Problem is the House of Lords has no real power, yes it can reject the Green paper and send it back to the Commons and delay it and so on but the government can in the end say up yours its going to be a White paper by bulldozing it though.
Jimbuna
04-11-10, 10:52 AM
Anyone remember this woman?
http://www.irishtimes.com/newspaper/images/tile/2009/0309/1224242516596_1.jpg
Problem is the House of Lords has no real power, yes it can reject the Green paper and send it back to the Commons and delay it and so on but the government can in the end say up yours its going to be a White paper by bulldozing it though.
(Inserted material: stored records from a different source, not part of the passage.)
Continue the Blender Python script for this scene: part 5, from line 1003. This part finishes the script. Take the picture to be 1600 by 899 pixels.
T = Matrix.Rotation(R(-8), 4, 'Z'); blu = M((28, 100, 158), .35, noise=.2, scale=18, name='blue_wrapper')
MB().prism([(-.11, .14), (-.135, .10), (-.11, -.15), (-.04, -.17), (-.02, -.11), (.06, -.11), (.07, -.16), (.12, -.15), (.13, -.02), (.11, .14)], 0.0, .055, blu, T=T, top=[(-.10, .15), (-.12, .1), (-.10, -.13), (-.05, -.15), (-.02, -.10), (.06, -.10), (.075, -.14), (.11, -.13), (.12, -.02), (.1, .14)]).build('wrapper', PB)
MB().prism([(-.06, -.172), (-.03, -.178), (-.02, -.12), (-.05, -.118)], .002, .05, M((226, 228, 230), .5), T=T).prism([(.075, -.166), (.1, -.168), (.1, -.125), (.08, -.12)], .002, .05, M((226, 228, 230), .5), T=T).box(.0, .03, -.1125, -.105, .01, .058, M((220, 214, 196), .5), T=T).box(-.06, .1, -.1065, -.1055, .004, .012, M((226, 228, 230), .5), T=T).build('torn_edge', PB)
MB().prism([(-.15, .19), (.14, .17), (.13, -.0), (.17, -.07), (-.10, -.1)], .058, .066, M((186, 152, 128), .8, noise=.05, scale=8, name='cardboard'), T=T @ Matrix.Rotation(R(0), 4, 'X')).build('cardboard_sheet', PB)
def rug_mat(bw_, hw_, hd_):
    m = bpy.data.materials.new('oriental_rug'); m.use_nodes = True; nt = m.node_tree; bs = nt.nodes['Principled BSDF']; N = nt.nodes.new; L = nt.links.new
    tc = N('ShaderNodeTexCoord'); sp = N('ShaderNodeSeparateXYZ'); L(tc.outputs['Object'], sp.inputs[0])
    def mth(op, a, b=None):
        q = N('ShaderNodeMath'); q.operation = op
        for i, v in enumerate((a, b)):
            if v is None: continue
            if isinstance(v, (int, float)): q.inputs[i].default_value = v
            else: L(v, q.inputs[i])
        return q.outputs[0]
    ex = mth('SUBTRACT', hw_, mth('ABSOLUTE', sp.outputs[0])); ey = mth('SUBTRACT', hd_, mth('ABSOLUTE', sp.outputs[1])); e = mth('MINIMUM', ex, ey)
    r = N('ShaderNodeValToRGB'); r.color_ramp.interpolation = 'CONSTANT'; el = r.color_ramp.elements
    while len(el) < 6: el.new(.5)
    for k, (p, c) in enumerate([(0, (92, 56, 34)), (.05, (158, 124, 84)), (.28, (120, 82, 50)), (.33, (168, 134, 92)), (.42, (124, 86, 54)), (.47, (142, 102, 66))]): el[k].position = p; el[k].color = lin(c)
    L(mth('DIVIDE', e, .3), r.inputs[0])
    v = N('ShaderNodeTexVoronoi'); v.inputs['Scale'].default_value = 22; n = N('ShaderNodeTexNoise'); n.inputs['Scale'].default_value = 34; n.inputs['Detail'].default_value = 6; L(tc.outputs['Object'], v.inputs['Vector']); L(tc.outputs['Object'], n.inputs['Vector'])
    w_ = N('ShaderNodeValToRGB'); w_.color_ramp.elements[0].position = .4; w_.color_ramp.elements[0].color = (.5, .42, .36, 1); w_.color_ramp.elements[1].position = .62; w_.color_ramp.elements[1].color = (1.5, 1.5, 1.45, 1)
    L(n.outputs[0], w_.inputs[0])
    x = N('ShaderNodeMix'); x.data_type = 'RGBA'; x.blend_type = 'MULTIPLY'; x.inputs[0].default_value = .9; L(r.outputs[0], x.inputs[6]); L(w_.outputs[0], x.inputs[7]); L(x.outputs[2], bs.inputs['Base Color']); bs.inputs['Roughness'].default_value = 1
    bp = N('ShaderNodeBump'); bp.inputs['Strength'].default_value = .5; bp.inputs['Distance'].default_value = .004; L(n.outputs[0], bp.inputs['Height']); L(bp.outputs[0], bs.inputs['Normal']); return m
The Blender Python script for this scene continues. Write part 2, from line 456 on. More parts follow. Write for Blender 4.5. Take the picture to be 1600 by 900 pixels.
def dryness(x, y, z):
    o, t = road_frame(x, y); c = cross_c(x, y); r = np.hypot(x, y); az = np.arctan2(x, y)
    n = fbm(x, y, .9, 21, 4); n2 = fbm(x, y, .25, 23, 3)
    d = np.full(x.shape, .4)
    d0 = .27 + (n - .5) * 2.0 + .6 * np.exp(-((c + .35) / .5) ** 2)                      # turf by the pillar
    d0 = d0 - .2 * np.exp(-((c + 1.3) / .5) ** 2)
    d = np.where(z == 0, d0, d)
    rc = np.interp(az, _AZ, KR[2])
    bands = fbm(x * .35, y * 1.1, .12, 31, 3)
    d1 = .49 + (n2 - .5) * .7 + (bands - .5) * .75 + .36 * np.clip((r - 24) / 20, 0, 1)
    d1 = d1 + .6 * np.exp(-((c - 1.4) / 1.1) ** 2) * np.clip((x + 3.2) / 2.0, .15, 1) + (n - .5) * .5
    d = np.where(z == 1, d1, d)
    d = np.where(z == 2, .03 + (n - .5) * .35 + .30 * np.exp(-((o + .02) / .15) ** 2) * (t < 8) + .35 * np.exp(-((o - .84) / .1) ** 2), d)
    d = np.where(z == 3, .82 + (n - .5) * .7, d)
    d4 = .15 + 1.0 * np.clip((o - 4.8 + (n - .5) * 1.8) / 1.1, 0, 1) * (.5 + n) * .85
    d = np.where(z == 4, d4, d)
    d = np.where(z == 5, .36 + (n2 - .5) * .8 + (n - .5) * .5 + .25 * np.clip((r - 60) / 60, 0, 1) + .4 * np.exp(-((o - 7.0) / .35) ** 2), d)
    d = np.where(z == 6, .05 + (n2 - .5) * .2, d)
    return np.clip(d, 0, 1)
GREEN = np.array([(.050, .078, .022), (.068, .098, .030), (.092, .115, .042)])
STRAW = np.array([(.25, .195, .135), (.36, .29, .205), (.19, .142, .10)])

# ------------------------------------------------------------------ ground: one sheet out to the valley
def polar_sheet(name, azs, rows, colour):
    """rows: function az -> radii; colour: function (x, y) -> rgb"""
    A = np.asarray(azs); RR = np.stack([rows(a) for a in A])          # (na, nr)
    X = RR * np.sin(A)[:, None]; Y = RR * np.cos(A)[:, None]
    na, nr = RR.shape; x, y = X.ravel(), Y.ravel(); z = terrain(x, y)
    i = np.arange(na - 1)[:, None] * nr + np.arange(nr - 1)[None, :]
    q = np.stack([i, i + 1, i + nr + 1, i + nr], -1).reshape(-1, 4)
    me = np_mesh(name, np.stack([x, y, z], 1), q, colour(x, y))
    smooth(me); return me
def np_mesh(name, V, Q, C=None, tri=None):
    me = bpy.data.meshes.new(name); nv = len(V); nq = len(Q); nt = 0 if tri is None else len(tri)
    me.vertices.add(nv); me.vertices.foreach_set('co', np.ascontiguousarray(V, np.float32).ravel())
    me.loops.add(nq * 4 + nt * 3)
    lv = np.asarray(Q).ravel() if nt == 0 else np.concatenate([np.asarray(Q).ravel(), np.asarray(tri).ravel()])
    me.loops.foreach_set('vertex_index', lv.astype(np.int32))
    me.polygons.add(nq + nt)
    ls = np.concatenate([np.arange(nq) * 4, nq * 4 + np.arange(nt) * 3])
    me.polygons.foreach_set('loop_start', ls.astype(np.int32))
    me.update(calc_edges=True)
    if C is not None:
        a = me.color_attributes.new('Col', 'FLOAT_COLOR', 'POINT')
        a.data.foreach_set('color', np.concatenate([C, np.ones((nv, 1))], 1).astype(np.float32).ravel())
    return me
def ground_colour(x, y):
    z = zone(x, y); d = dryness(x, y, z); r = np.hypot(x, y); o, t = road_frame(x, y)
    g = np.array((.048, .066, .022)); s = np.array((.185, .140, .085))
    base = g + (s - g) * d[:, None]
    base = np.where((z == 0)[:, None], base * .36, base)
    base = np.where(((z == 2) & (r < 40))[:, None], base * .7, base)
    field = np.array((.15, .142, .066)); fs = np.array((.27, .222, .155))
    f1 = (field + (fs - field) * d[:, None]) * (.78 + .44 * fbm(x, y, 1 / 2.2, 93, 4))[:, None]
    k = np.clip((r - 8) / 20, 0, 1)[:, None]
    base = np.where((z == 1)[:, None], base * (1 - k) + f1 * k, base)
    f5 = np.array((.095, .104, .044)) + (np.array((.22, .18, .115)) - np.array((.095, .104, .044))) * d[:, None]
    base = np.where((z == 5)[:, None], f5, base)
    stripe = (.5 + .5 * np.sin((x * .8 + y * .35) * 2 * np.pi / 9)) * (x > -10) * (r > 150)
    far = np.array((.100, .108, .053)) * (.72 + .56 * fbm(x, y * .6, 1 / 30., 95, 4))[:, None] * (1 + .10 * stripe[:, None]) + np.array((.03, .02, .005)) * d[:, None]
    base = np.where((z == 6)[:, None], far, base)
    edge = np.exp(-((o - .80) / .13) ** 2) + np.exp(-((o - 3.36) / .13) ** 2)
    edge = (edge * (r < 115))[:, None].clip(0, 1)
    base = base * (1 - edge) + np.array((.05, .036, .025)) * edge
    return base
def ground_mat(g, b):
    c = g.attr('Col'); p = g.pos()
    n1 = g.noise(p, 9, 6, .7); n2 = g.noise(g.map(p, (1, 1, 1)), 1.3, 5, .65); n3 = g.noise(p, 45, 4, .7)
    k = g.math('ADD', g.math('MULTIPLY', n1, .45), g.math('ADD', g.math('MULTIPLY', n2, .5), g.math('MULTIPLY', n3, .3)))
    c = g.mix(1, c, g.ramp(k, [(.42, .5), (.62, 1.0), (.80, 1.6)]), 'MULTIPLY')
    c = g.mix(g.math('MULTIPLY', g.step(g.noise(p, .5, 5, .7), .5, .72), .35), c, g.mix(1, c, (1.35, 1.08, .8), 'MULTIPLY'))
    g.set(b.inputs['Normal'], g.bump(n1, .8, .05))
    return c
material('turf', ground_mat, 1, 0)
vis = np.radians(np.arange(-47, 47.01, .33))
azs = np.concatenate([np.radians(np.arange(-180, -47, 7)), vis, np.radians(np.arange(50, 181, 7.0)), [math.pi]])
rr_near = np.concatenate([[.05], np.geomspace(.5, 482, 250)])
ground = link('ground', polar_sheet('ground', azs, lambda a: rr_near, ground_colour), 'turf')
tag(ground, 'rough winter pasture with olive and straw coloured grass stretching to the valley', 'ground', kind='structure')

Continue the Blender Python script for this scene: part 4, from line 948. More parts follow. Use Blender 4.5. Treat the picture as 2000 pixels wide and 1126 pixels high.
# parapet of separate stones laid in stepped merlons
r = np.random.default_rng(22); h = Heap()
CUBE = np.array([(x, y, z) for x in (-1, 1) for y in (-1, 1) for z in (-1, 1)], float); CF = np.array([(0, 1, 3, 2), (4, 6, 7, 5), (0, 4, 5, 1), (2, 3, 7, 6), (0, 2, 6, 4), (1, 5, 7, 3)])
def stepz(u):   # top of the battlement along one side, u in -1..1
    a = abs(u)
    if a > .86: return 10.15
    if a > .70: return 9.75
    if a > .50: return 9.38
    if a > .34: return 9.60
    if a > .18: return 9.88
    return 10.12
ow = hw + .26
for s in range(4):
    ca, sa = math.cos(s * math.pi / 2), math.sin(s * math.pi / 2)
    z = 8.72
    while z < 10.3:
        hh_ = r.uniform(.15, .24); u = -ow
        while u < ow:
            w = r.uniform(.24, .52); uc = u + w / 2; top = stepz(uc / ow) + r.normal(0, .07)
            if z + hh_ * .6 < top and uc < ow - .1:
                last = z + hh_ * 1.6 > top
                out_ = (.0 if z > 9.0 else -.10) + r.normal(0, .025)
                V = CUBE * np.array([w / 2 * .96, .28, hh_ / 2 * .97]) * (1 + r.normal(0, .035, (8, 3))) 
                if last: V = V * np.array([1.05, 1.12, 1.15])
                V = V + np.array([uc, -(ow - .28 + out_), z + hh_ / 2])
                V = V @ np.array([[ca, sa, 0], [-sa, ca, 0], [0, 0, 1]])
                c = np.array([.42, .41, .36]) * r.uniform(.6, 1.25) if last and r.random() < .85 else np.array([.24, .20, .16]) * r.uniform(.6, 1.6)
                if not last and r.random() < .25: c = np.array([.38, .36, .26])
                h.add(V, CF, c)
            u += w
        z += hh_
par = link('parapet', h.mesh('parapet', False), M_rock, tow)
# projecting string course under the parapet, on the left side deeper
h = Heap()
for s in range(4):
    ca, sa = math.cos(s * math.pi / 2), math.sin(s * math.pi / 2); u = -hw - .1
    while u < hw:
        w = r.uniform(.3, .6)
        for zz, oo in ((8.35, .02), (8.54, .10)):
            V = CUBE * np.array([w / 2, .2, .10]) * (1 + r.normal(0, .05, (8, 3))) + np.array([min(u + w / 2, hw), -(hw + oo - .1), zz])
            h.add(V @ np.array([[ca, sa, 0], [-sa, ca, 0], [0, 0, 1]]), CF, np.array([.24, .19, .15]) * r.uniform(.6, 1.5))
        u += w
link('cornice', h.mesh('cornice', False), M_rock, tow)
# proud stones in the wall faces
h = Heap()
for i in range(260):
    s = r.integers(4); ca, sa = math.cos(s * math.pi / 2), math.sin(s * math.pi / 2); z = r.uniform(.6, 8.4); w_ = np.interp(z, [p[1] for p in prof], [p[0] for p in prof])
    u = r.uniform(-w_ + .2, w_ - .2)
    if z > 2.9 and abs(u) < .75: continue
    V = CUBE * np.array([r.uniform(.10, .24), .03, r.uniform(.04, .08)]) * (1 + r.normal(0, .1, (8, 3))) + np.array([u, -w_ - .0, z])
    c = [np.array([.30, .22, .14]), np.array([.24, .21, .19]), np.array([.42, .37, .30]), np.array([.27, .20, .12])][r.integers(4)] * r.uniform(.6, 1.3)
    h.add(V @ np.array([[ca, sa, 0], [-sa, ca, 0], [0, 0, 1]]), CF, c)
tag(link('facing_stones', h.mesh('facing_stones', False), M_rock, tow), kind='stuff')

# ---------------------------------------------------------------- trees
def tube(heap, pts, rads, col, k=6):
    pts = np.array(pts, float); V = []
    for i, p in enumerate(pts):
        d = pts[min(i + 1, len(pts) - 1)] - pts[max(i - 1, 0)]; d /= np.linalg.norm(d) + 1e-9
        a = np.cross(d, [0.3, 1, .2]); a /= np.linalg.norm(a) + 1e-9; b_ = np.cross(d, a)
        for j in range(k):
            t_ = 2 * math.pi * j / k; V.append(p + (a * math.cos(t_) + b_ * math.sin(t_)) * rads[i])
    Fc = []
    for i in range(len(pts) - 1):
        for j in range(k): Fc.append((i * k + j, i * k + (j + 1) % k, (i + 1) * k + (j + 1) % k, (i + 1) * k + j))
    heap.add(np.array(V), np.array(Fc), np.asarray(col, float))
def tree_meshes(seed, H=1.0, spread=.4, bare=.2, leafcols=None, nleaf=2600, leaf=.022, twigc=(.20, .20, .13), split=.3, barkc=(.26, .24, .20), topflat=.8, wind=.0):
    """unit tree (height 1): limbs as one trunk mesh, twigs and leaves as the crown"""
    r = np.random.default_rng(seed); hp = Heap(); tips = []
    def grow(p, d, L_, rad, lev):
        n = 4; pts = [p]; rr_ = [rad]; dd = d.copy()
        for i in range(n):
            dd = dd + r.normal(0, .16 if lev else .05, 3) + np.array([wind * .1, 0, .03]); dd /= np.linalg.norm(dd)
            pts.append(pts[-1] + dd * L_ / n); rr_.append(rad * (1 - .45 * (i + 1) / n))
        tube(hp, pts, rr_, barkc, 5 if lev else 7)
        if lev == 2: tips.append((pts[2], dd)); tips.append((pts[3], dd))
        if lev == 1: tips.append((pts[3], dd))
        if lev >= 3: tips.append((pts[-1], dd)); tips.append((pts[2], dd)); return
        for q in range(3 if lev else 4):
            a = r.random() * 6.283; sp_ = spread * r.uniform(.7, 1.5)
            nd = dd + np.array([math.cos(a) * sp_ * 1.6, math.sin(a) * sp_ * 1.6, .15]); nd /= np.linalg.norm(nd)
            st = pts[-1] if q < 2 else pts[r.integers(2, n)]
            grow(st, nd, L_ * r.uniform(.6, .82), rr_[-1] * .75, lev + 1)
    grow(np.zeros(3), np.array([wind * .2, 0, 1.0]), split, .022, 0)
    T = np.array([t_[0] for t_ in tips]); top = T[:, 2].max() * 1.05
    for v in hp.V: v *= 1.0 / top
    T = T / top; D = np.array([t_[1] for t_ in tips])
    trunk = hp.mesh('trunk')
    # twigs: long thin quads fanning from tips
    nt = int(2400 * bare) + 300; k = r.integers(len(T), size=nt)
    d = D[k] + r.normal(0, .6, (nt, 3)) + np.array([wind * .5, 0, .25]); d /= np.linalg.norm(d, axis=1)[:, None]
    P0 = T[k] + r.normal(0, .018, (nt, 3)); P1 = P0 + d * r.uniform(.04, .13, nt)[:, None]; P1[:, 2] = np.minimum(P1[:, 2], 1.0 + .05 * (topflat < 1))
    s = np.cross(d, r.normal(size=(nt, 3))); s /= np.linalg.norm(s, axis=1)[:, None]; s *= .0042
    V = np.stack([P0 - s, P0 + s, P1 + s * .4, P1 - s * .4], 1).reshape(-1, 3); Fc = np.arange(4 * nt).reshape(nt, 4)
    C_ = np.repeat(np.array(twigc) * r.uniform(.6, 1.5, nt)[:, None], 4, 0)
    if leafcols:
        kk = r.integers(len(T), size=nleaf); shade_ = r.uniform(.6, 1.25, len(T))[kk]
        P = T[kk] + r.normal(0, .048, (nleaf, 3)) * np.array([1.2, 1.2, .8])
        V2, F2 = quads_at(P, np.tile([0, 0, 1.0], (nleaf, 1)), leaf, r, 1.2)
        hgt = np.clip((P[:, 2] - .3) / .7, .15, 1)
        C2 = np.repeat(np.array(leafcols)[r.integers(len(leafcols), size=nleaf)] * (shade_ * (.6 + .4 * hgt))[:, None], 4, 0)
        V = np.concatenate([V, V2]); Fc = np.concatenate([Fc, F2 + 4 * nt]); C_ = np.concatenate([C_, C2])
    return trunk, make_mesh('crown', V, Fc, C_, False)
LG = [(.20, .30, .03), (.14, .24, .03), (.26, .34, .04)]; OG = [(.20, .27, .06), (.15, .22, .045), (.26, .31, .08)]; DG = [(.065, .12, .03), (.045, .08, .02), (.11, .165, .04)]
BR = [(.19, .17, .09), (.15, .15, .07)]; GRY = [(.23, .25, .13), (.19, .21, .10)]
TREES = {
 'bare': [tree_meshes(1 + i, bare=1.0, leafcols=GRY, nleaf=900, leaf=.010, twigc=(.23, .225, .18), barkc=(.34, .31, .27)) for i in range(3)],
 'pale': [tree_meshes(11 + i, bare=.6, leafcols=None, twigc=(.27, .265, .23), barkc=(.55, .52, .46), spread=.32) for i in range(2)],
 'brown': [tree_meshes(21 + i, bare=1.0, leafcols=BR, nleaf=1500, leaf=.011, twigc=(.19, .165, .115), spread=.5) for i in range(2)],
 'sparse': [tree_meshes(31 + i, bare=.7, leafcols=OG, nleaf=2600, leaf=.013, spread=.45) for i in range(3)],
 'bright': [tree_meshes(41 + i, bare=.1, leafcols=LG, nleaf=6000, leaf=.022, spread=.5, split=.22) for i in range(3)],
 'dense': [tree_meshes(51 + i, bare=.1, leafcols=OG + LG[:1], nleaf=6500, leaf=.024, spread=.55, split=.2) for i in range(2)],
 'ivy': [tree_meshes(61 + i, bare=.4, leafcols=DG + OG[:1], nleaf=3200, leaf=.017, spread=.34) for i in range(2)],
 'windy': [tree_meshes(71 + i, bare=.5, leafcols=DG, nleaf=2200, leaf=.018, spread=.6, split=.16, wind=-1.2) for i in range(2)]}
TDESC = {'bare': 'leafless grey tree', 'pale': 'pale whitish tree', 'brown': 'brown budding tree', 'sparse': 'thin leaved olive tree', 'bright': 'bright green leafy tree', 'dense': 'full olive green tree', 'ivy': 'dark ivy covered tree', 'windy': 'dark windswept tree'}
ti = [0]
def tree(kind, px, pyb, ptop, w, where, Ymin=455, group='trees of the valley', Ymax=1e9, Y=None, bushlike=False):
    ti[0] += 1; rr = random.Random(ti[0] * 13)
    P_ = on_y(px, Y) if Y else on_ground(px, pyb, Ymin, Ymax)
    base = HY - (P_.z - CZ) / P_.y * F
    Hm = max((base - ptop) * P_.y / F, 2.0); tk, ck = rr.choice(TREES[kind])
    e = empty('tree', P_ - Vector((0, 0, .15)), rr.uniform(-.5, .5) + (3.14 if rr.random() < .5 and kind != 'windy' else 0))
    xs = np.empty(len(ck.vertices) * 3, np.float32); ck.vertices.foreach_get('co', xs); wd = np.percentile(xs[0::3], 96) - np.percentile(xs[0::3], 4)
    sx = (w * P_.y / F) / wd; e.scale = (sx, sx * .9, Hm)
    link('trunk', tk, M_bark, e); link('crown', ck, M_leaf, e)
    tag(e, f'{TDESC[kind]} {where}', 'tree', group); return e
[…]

True enough but any check, even a time limited one, is better than nothing. what it's supposed to do, of course, is to provide a legislative counter to elected politicians that is supposed to be unhampered by the consideration of winning, a vote allowing them to help legislation by providing more objective eye....You can almost see to aristocracy laughing into their silk handkerchiefs when they thought that little beauty up...
And I thought our web filtering legislation was bad. :nope:
Jimbuna
04-11-10, 02:00 PM
Anyone remember this woman?
http://www.irishtimes.com/newspaper/images/tile/2009/0309/1224242516596_1.jpg
Bump!!
True enough but any check, even a time limited one, is better than nothing. what it's supposed to do, of course, is to provide a legislative counter to elected politicians that is supposed to be unhampered by the consideration of winning, a vote allowing them to help legislation by providing more objective eye....You can almost see to aristocracy laughing into their silk handkerchiefs when they thought that little beauty up...
I say get rid of the fossils that sit there and get in people who are experts in there fields to monitor and check the government of the day.